The optimistic voices, who argued that, for all the horror of 11 September, at least awareness within America of international politics would increase, have proved to be woefully inaccurate. If anything, the country is more insular, entrenched and self-enclosed than ever it was. With the exception of events in the Middle East – widely portrayed as an extension of the War against Terror, waged by Israel – foreign news is ignored on television and in the press.

The mood of national truculence and paranoia is expressed not only towards Mr Bush's axis of evil but against foreigners generally. Non-Americans are perceived as being unable to understand or appreciate America, are pusillanimous and unreliable in its great crusade. On the internet, in the letters columns of newspapers, patriotism is expressed with a new and unapologetic brutalism.

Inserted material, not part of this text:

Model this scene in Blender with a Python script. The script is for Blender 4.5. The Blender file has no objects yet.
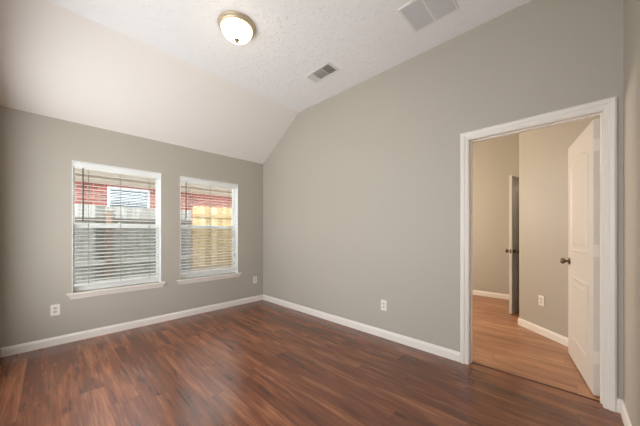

"So our wonderful 'allies' France and Germany refuse to co-operate with us in the Zacarias Moussaoui prosecution because of their opposition to the death penalty," a Mr John Woodmaska wrote to the New York Post on Friday. "I have a solution to this impasse: Put a bullet in the back of the head of Moussaoui and send a bill to the French and Germans for the cost of the Marshall Plan and 45 years of protection from the Soviets." Other correspondents took the same line, one of them summing up the prevailing mood with the words: "If this is what we can expect from our 'allies', maybe we're better off doing this thing alone."

To an outsider, however sympathetic to the great national trauma America has suffered, these developments, and this national mindset, are deeply worrying. As it fights "this thing", whatever that might be, the land of the free is moving toward isolation, xenophobia and a creeping form of totalitarianism.